Download fsQCA. Just Google fsQCA and select fs/QCA software. Download fsQCA 2.0. Select File|Open|Data and browse to your saved.dat file and click on Open. Select Analyze|Statistics| Frequencies and transfer all the Variables to the Frequencies box and click on OK. Now open SPSS, select File|Open|Data. In Open Data, under Files of type select Text and Fuzzysetalcoholmarketing.dat and Open. Follow the Text Import Wizard. Now go to Analyze|Descriptive Statistics|Frequencies and select all the variables. Are the results identical to fsQCA?

Yes, the frequencies and the percentages are exactly the same, although the tables in fsQCA are much cruder. The exercise makes the point that both fsQCA and SPSS will use the same data matrix, but do very different things with it.

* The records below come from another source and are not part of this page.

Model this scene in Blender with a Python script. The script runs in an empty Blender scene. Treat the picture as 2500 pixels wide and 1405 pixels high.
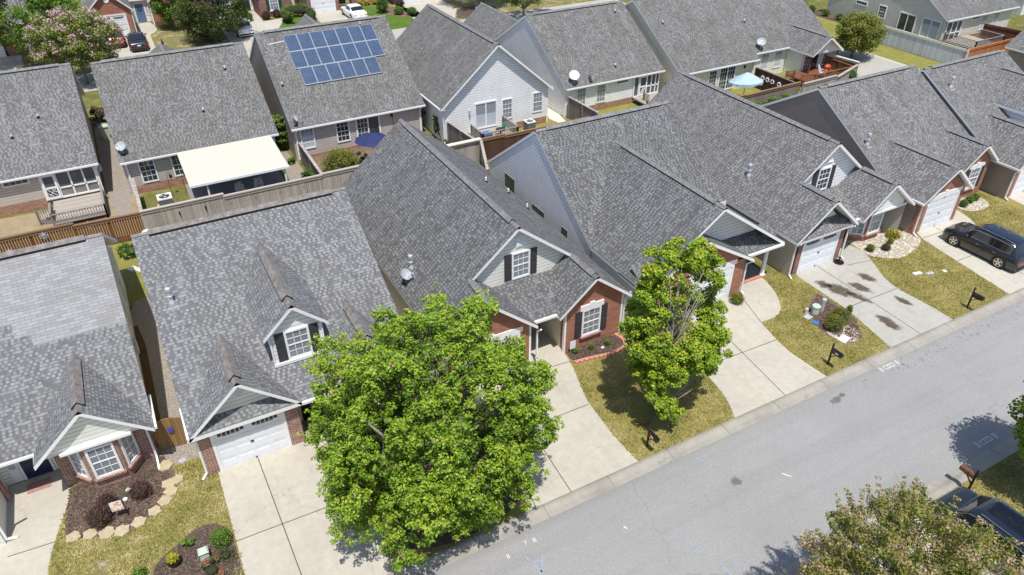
import bpy, math, random
import numpy as np
from mathutils import Vector
rad = math.radians
random.seed(7)
scene = bpy.context.scene
COL = scene.collection
ORG = {}

# ------------------------------------------------------------------ objects
def tag(o, label=None, cat=None, group=None, kind=None):
    if label: o['label'] = label
    if cat: o['category'] = cat
    if group: o['group'] = group
    if kind: o['kind'] = kind
    return o

def empty(name, loc, label=None, cat=None, group=None):
    o = bpy.data.objects.new(name, None)
    o.empty_display_size = 0.3
    o.location = loc
    COL.objects.link(o)
    ORG[o.name] = tuple(loc)
    return tag(o, label, cat, group)

def copy_tree(o, parent=None):
    c = o.copy(); COL.objects.link(c)
    if parent: c.parent = parent
    for ch in list(o.children):
        copy_tree(ch, c)
    return c

class MB:
    """collects faces in world coordinates; build() links them as ONE mesh object"""
    def __init__(s): s.v = []; s.f = []; s.m = []; s.uv = {}
    def poly(s, pts, m=0):
        i = len(s.v); s.v += [tuple(p) for p in pts]
        s.f.append(tuple(range(i, i + len(pts)))); s.m.append(m)
    def mesh(s, verts, faces, m=0):
        i = len(s.v); s.v += [tuple(p) for p in verts]
        for f in faces: s.f.append(tuple(k + i for k in f)); s.m.append(m)
    def hexa(s, p, m=0):   # p: 4 bottom (ccw from above), 4 top
        s.mesh(p, [(3,2,1,0),(4,5,6,7),(0,1,5,4),(1,2,6,5),(2,3,7,6),(3,0,4,7)], m)
    def box(s, x0, x1, y0, y1, z0, z1, m=0):
        s.hexa([(x0,y0,z0),(x1,y0,z0),(x1,y1,z0),(x0,y1,z0),(x0,y0,z1),(x1,y0,z1),(x1,y1,z1),(x0,y1,z1)], m)
    def lbox(s, F, u0, u1, n0, n1, v0, v1, m=0):
        ox,oy,oz,a = F; c,t = math.cos(a), math.sin(a)
        def P(u,n,v): return (ox+u*c+n*t, oy+u*t-n*c, oz+v)
        s.hexa([P(u0,n1,v0),P(u1,n1,v0),P(u1,n0,v0),P(u0,n0,v0),P(u0,n1,v1),P(u1,n1,v1),P(u1,n0,v1),P(u0,n0,v1)], m)
    def lpoly(s, F, pts, n, m=0):
        ox,oy,oz,a = F; c,t = math.cos(a), math.sin(a)
        s.poly([(ox+u*c+n*t, oy+u*t-n*c, oz+v) for u,v in pts], m)
    def bar(s, a, b, w, h, m=0, up=(0,0,1)):
        a=Vector(a); b=Vector(b); d=(b-a).normalized(); up=Vector(up)
        if abs(d.dot(up))>.98: up=Vector((0,1,0))
        r=d.cross(up).normalized()*(w/2); u=r.cross(d).normalized()*(h/2)
        q=[]
        for p in (a,b): q+= [p-r-u,p+r-u,p+r+u,p-r+u]
        s.mesh(q,[(0,1,2,3),(7,6,5,4),(0,4,5,1),(1,5,6,2),(2,6,7,3),(3,7,4,0)],m)
    def tube(s, pts, rs, n=8, m=0, cap=True):
        pts=[Vector(p) for p in pts]
        if not hasattr(rs,'__len__'): rs=[rs]*len(pts)
        rings=[]; base=len(s.v); prev=None
        for i,p in enumerate(pts):
            d=(pts[min(i+1,len(pts)-1)]-pts[max(i-1,0)]).normalized()
            if prev is None:
                x=d.orthogonal().normalized()
            else:
                x=(prev-d*prev.dot(d))
                x = x.normalized() if x.length>1e-6 else d.orthogonal().normalized()
            prev=x; y=d.cross(x)
            for k in range(n):
                t=2*math.pi*k/n
                s.v.append(tuple(p+(x*math.cos(t)+y*math.sin(t))*rs[i]))
        for i in range(len(pts)-1):
            for k in range(n):
                a=base+i*n+k; b=base+i*n+(k+1)%n
                s.f.append((a,b,b+n,a+n)); s.m.append(m)
        if cap:
            s.f.append(tuple(base+k for k in range(n-1,-1,-1))); s.m.append(m)
            e=base+(len(pts)-1)*n
            s.f.append(tuple(e+k for k in range(n))); s.m.append(m)
    def lathe(s, c, prof, n=16, m=0):   # prof: (r, z) list bottom to top
        base=len(s.v)
        for r,z in prof:
            for k in range(n):
                t=2*math.pi*k/n; s.v.append((c[0]+r*math.cos(t), c[1]+r*math.sin(t), c[2]+z))
        for i in range(len(prof)-1):
            for k in range(n):
                a=base+i*n+k; b=base+i*n+(k+1)%n
                s.f.append((a,b,b+n,a+n)); s.m.append(m)
        if prof[0][0]>1e-4: s.f.append(tuple(base+k for k in range(n-1,-1,-1))); s.m.append(m)
        e=base+(len(prof)-1)*n
        if prof[-1][0]>1e-4: s.f.append(tuple(e+k for k in range(n))); s.m.append(m)
    def blob(s, c, r, seed=0, rough=.12, m=0, nu=14, nv=8, flat=0):
        rng=random.Random(seed); base=len(s.v)
        for i in range(nv+1):
            ph=-math.pi/2+math.pi*i/nv
            for k in range(nu):
                t=2*math.pi*k/nu; q=1+rng.uniform(-rough,rough)
                s.v.append((c[0]+r[0]*q*math.cos(ph)*math.cos(t), c[1]+r[1]*q*math.cos(ph)*math.sin(t), c[2]+r[2]*q*math.sin(ph)))
        for i in range(nv):
            for k in range(nu):
                a=base+i*nu+k; b=base+i*nu+(k+1)%nu
                s.f.append((a,b,b+nu,a+nu)); s.m.append(m)
    def pieces(s):
        """the separate pieces this builder holds (pieces that touch or overlap count as one)"""
        par=list(range(len(s.f))); 
        def find(a):
            while par[a]!=a: par[a]=par[par[a]]; a=par[a]
            return a
        own={}
        for i,f in enumerate(s.f):
            for k in f:
                key=tuple(round(c,2) for c in s.v[k])
                if key in own: par[find(i)]=find(own[key])
                else: own[key]=i
        bb={}
        for i,f in enumerate(s.f):
            r=find(i); P=[s.v[k] for k in f]; b=bb.setdefault(r,[9e9]*3+[-9e9]*3)
            for p in P:
                for j in range(3): b[j]=min(b[j],p[j]); b[3+j]=max(b[3+j],p[j])
        ks=list(bb); ch=True
        for a in range(len(ks)):
            for b in range(a):
                A,B=bb[ks[a]],bb[ks[b]]
                if all(A[j]<B[3+j]+.03 and B[j]<A[3+j]+.03 for j in range(3)): par[find(ks[a])]=find(ks[b])
        out={}
        for i,f in enumerate(s.f):
            q=out.setdefault(find(i),MB()); q.poly([s.v[k] for k in f],s.m[i])
        return list(out.values())
    def build(s, name, mats, parent=None, smooth=False, uvscale=1.0):
        me=bpy.data.meshes.new(name)
        root=parent; ox,oy,oz=0,0,0
        if parent is not None:
            ox,oy,oz=ORG[parent.name]
        vs=[(x-ox,y-oy,z-oz) for x,y,z in s.v]
        me.from_pydata(vs,[],s.f)
        if not isinstance(mats,(list,tuple)): mats=[mats]
        for mt in mats: me.materials.append(mt)
        me.polygons.foreach_set('material_index', s.m)
        uvl=me.uv_layers.new(name='UVMap')
        V=s.v; uv=np.zeros(len(me.loops)*2,dtype=np.float32)
        for p in me.polygons:
            n=p.normal
            if abs(n.z)>.999: U=(1,0,0); W=(0,1,0)
            else:
                l=math.hypot(n.x,n.y); U=(-n.y/l,n.x/l,0)
                W=(n.y*U[2]-n.z*U[1], n.z*U[0]-n.x*U[2], n.x*U[1]-n.y*U[0])
            for li,vi in zip(p.loop_indices,p.vertices):
                x=V[vi]
                uv[2*li]=(x[0]*U[0]+x[1]*U[1])*uvscale
                uv[2*li+1]=(x[0]*W[0]+x[1]*W[1]+x[2]*W[2])*uvscale
        uvl.data.foreach_set('uv',uv)
        if smooth: me.polygons.foreach_set('use_smooth',[True]*len(me.polygons))
        me.update()
        o=bpy.data.objects.new(name,me); COL.objects.link(o)
        if parent is not None:
            o.parent=parent; ORG[o.name]=(ox,oy,oz)
        else:
            ORG[o.name]=(0,0,0)
        return o

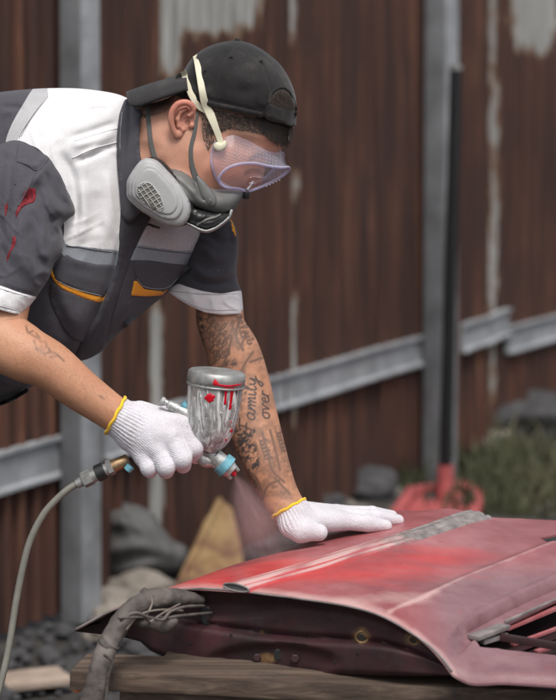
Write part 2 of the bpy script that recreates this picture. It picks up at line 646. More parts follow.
# ------------------------------------------------------------------ materials
class NT:
    """small helper round a node tree"""
    def __init__(s, name):
        s.m = bpy.data.materials.new(name); s.m.use_nodes = True
        s.t = s.m.node_tree; s.b = s.t.nodes['Principled BSDF']; s.out = s.t.nodes['Material Output']
        s._co = None
    def n(s, typ, **kw):
        x = s.t.nodes.new('ShaderNode' + typ)
        for k, v in kw.items():
            if k.startswith('i_'):
                x.inputs[k[2:].replace('_', ' ')].default_value = v
            else: setattr(x, k, v)
        return x
    def l(s, a, b): s.t.links.new(a, b)
    def obj(s):
        if s._co is None: s._co = s.n('TexCoord')
        return s._co.outputs['Object']
    def geo(s): return s.n('NewGeometry').outputs['Position']
    def mapped(s, co, scale=(1, 1, 1), rot=(0, 0, 0), loc=(0, 0, 0)):
        m = s.n('Mapping'); m.inputs['Scale'].default_value = scale; m.inputs['Rotation'].default_value = rot; m.inputs['Location'].default_value = loc
        s.l(co, m.inputs['Vector']); return m.outputs[0]
    def noise(s, scale, detail=4, rough=.55, co=None, dist=0):
        x = s.n('TexNoise'); x.inputs['Scale'].default_value = scale; x.inputs['Detail'].default_value = detail
        x.inputs['Roughness'].default_value = rough; x.inputs['Distortion'].default_value = dist
        s.l(co if co is not None else s.obj(), x.inputs['Vector']); return x.outputs['Fac']
    def ramp(s, fac, stops):
        r = s.n('ValToRGB'); e = r.color_ramp.elements
        while len(e) > 1: e.remove(e[-1])
        e[0].position = stops[0][0]; e[0].color = stops[0][1] if len(stops[0][1]) == 4 else (*stops[0][1], 1)
        for p, c in stops[1:]:
            q = e.new(p); q.color = c if len(c) == 4 else (*c, 1)
        s.l(fac, r.inputs[0]); return r.outputs[0]
    def val(s, fac, lo, hi):
        r = s.n('MapRange'); r.inputs[1].default_value = lo; r.inputs[2].default_value = hi
        s.l(fac, r.inputs[0]); return r.outputs[0]
    def mix(s, fac, a, b, mode='MIX'):
        m = s.n('Mix', data_type='RGBA', blend_type=mode)
        for sock, v in ((m.inputs[0], fac), (m.inputs[6], a), (m.inputs[7], b)):
            if isinstance(v, (int, float)): sock.default_value = v
            elif isinstance(v, tuple): sock.default_value = v if len(v) == 4 else (*v, 1)
            else: s.l(v, sock)
        return m.outputs[2]
    def math(s, op, a, b=0.0, clamp=False):
        m = s.n('Math', operation=op); m.use_clamp = clamp
        for i, v in enumerate((a, b)):
            if isinstance(v, (int, float)): m.inputs[i].default_value = v
            else: s.l(v, m.inputs[i])
        return m.outputs[0]
    def attr(s, name): 
        a = s.n('Attribute'); a.attribute_name = name; return a.outputs['Fac']
    def bump(s, h, strength=.3, dist=.002, prev=None):
        b = s.n('Bump'); b.inputs['Strength'].default_value = strength; b.inputs['Distance'].default_value = dist
        s.l(h, b.inputs['Height'])
        if prev is not None: s.l(prev, b.inputs['Normal'])
        s.l(b.outputs[0], s.b.inputs['Normal']); return b.outputs[0]
    def col(s, c):
        if isinstance(c, tuple): s.b.inputs['Base Color'].default_value = c if len(c) == 4 else (*c, 1)
        else: s.l(c, s.b.inputs['Base Color'])
    def set(s, **kw):
        for k, v in kw.items():
            i = s.b.inputs[k.replace('_', ' ')]
            if isinstance(v, (int, float, tuple)): i.default_value = v
            else: s.l(v, i)
        return s

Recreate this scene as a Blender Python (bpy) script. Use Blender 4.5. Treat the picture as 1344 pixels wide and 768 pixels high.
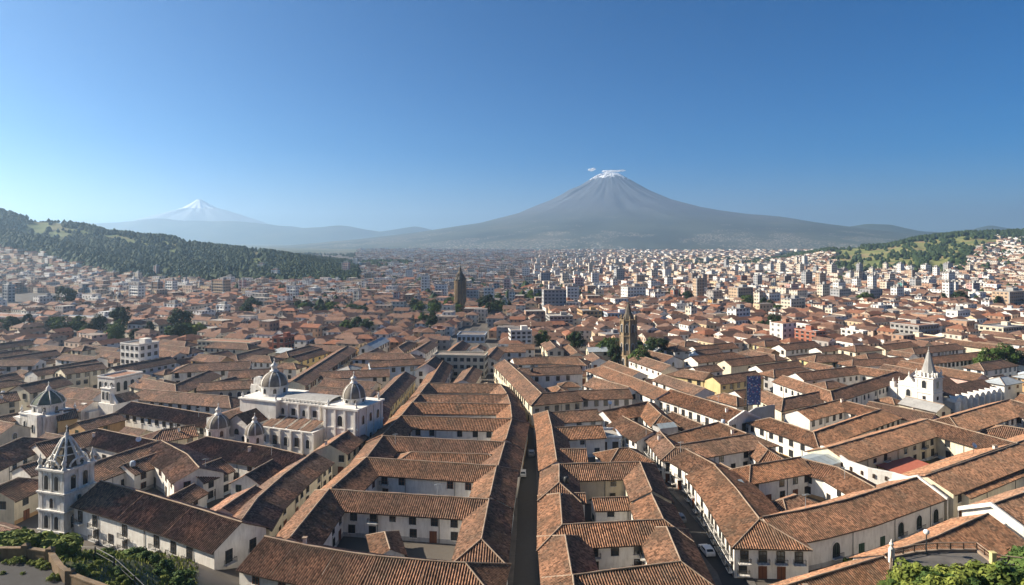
import bpy, math, random
import numpy as np
from mathutils import Vector, Matrix, noise as mnoise

for _o in list(bpy.data.objects):
    bpy.data.objects.remove(_o)
SC = bpy.context.scene
R = math.radians
rnd = random.Random(7)

# ------------------------------------------------------------------ camera, sky, sun, exposure
FPX, CX, HY, CAMH = 876.0, 672.0, 315.0, 60.0      # photo focal length / horizon in photo pixels
cam_d = bpy.data.cameras.new("camera")
cam_d.sensor_width = 36.0
cam_d.lens = 36.0 * FPX / 1344.0
cam_d.shift_y = -(384.0 - HY) / 1344.0
cam_d.clip_start, cam_d.clip_end = 1.0, 60000.0
cam = bpy.data.objects.new("camera", cam_d)
cam.location = (0, 0, CAMH)
cam.rotation_euler = (R(90), 0, 0)
SC.collection.objects.link(cam)
SC.camera = cam

SUN_AZ, SUN_EL = -80.0, 31.0                        # azimuth from +Y towards +X
world = bpy.data.worlds.new("World")
SC.world = world
world.use_nodes = True
wn = world.node_tree
for n_ in list(wn.nodes): wn.nodes.remove(n_)
sky = wn.nodes.new("ShaderNodeTexSky")
sky.sky_type = 'NISHITA'
sky.sun_disc = False
sky.sun_elevation = R(SUN_EL)
sky.sun_rotation = R(SUN_AZ)
sky.altitude = 2800.0
sky.air_density = 1.0
sky.dust_density = 0.8
sky.ozone_density = 6.0
bg = wn.nodes.new("ShaderNodeBackground")
bg.inputs[1].default_value = 0.046
wo = wn.nodes.new("ShaderNodeOutputWorld")
hs = wn.nodes.new('ShaderNodeHueSaturation'); hs.inputs['Saturation'].default_value = 1.4
wn.links.new(sky.outputs[0], hs.inputs['Color']); wn.links.new(hs.outputs[0], bg.inputs[0])
wn.links.new(bg.outputs[0], wo.inputs[0])

sun_d = bpy.data.lights.new("sun", 'SUN')
sun_d.energy = 5.0
sun_d.angle = R(0.5)
sun_d.color = (1.0, 0.89, 0.73)
sun = bpy.data.objects.new("sun", sun_d)
sdir = Vector((math.sin(R(SUN_AZ)) * math.cos(R(SUN_EL)), math.cos(R(SUN_AZ)) * math.cos(R(SUN_EL)), math.sin(R(SUN_EL))))
sun.rotation_euler = sdir.to_track_quat('Z', 'Y').to_euler()
SC.collection.objects.link(sun)

SC.view_settings.view_transform = 'Standard'
SC.view_settings.look = 'None'
SC.view_settings.exposure = 1.2
SC.view_settings.gamma = 1.0
SC.view_settings.use_curve_mapping = False
HAZE_DENSITY = 1.2e-4
HAZE_COLOR = (0.53, 0.76, 1.0, 1)
SC.render.engine = 'CYCLES'
SC.cycles.max_bounces = 5
SC.cycles.diffuse_bounces = 3
SC.cycles.glossy_bounces = 2
SC.cycles.transmission_bounces = 2
SC.cycles.volume_bounces = 1
SC.cycles.use_denoising = True

# ------------------------------------------------------------------ placing helpers
def G(px, py, z=0.0):
    """world x, y of the point of height z that a photo pixel shows"""
    D = FPX * (CAMH - z) / (py - HY)
    return ((px - CX) / FPX * D, D)
def PX(x, y, z=0.0):
    return (CX + FPX * x / y, HY + FPX * (CAMH - z) / y)

def col_link(o):
    SC.collection.objects.link(o); return o
def tag(o, label=None, cat=None, group=None, kind=None):
    if label: o["label"] = label
    if cat: o["category"] = cat
    if group: o["group"] = group
    if kind: o["kind"] = kind
    return o
def empty(name, x, y, z=0.0, rz=0.0):
    o = bpy.data.objects.new(name, None)
    o.location = (x, y, z); o.rotation_euler = (0, 0, rz)
    o.empty_display_size = 0.5
    return col_link(o)
def inst(name, me, parent=None, M=None):
    o = bpy.data.objects.new(name, me)
    if M is not None: o.matrix_local = M
    if parent is not None: o.parent = parent
    return col_link(o)

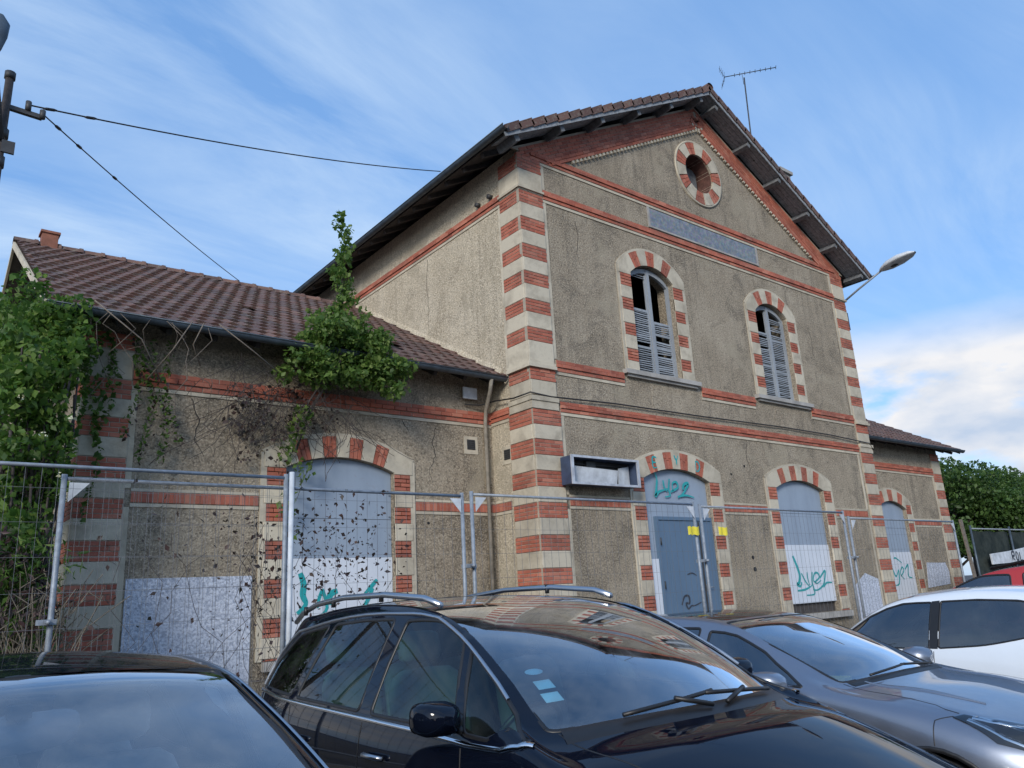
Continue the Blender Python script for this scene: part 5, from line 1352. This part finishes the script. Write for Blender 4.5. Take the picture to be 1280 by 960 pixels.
    if 'rv' in i_:
        y, z, xo = i_['rv']; rq = cfg.get('rvs', 1.); mb = MB(); P = []
        for t_, k in ((0, .3*rq), (.3, .9*rq), (1, 1.0*rq)):
            P.append([b.w((xo+.135*k*(abs(math.cos(a))**.5)*(1 if math.cos(a) > 0 else -1), y-.03+.035*t_, z+.045*k*(abs(math.sin(a))**.6)*(1 if math.sin(a) > 0 else -1)+.012*math.cos(a))) for a in [2*math.pi*q/20 for q in range(21)]])
        mb.grid(P); mb.add(P[0][:-1], [tuple(range(20))]); o = mb.build('rear_view_mirror', i_.get('dm', 'trim_black'), root)
        b.tube([(xo*.8, y-.01, z+.03), (xo*.5, y-.01, z+.075)], .016, 'mirror_stem', 'dash', o)
        mb = MB(); mb.obox(b.w((xo*.2, y-.03, z+.065)), (.03, 0, 0), (0, .03, 0), (0, 0, .018)); mb.build('sensor_box', 'dash', o)
    return root, car, b

def stn(C, E, B, M, K): return dict(C=C, E=E, B=B, M=M, K=K)
# ---------------------------------------------------------------- 1. black people carrier (nose towards the camera)
# front bumper y=0 -> world Y 1.06 ; axle heights etc. in metres
mpv = dict(paint='paint_black', glass=('glass_screen', 'glass_side'), hw=.915, wr=.33, wheels=(.86, 3.62), pw=2.6, res=8, head=(9.15, 11.0), quarters=(0, 3), seal=.02,
  st=[stn((.10, .20), (.55, .20, .20), (.62, .26, .20), (.66, .30, .19), (.68, .34, .18)),
      stn((.00, .48), (.62, .14, .50), (.74, .30, .46), (.80, .42, .34), (.80, .44, .20)),
      stn((.05, .70), (.66, .22, .71), (.80, .42, .66), (.855, .52, .42), (.84, .52, .18)),
      stn((.42, .87), (.71, .56, .84), (.87, .64, .76), (.905, .70, .48), (.87, .70, .18)),
      stn((.92, 1.065), (.76, 1.04, .995), (.895, 1.04, .90), (.915, 1.04, .52), (.88, 1.04, .18)),
      stn((1.18, 1.12), (.79, 1.42, 1.075), (.90, 1.34, 1.02), (.915, 1.34, .55), (.88, 1.34, .18)),
      stn((1.55, 1.31), (.745, 1.74, 1.28), (.893, 1.66, 1.035), (.915, 1.66, .56), (.88, 1.66, .18)),
      stn((1.98, 1.49), (.685, 2.10, 1.465), (.888, 2.10, 1.045), (.915, 2.10, .57), (.88, 2.10, .18)),
      stn((2.42, 1.60), (.645, 2.50, 1.575), (.885, 2.52, 1.055), (.915, 2.52, .57), (.88, 2.52, .18)),
      stn((3.10, 1.635), (.635, 3.12, 1.61), (.88, 3.14, 1.075), (.912, 3.14, .58), (.88, 3.14, .18)),
      stn((3.75, 1.60), (.62, 3.72, 1.575), (.865, 3.72, 1.09), (.90, 3.72, .60), (.87, 3.72, .20)),
      stn((4.22, 1.53), (.59, 4.10, 1.50), (.82, 4.12, 1.11), (.865, 4.14, .64), (.82, 4.12, .24)),
      stn((4.44, 1.15), (.60, 4.28, 1.12), (.72, 4.26, 1.04), (.76, 4.28, .66), (.72, 4.26, .28)),
      stn((4.50, .75), (.60, 4.38, .72), (.66, 4.34, .68), (.68, 4.34, .55), (.66, 4.32, .30)),
      stn((4.44, .30), (.50, 4.36, .30), (.56, 4.32, .29), (.6, 4.3, .28), (.6, 4.28, .27))],
  side=[([(1.40, 1.085), (1.66, 1.075), (1.80, 1.08), (1.955, 1.43), (1.90, 1.43), (1.62, 1.275)], [.1, .2, .25, .25, .1, .1]),
        ([(1.86, 1.085), (2.60, 1.10), (2.56, 1.525), (2.30, 1.525), (2.03, 1.48)], [.08, .08, .12, .2, .12]),
        ([(2.72, 1.105), (3.50, 1.125), (3.36, 1.515), (2.68, 1.535)], .08),
        ([(3.58, 1.13), (4.10, 1.155), (4.05, 1.28), (3.86, 1.46), (3.44, 1.51)], [.08, .12, .2, .25, .08])],
  top={'windscreen': ([(5.10, -.93), (5.10, .93), (9.1, .94), (9.1, -.94)], [.04, .04, .06, .06])},
  cabin=dict(w=.72, dash=[(1.22, 1.02), (1.45, 1.03), (1.85, 1.0), (2.02, .94), (2.06, .6)], seat=(2.55, .62), bench=(3.35, .62), wheel=(2.02, .98), side=-1, rv=(2.28, 1.42, .02)))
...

In SPSS select Analyze|Regression|Linear. Transfer fsintention to the Dependent box and cssibsdrink, fslikeschool, fslikeads, fsinvolve and fsaware to the Independent box. Click on OK. The adjusted R² is very low at 0.197 and the standardized beta coefficients are also low and negative, as we would expect, for fslikeschool. Having siblings who drink has the highest coefficient. From the fuzzy set analysis, being aware of, involved in and liking alcohol ads plus not liking school in combination are sufficient to an acceptable level of consistency for the outcome having an intention to drink alcohol in the next year. Alternatively, being aware of alcohol ads and having siblings who drink alcohol are sufficient for the same outcome, but to a lower level of consistency (but higher coverage). Interestingly, using a higher consistency cut-off (Figure 7.24) makes the result more similar to the regression analysis. Having siblings who drink alcohol is important for both expressions. However, for those who like school, young people need to like alcohol ads instead. Remember that regression is trying to measure the fixed contribution that each variable makes to the outcome, while fsQCA is looking at combinations of conditions that might be sufficient or largely sufficient for the outcome to occur. The contribution of any individual condition depends on what other conditions it is combined with. FsQCA outputs are in a way more ‘messy’ than regression, but are closer to reality and make fewer assumptions, for example, about linearity and fixed contribution. It is also possible, for example, to run a separate analysis on the negative outcome, looking at what conditions may be sufficient for young people to have the intention not to drink alcohol in the next year.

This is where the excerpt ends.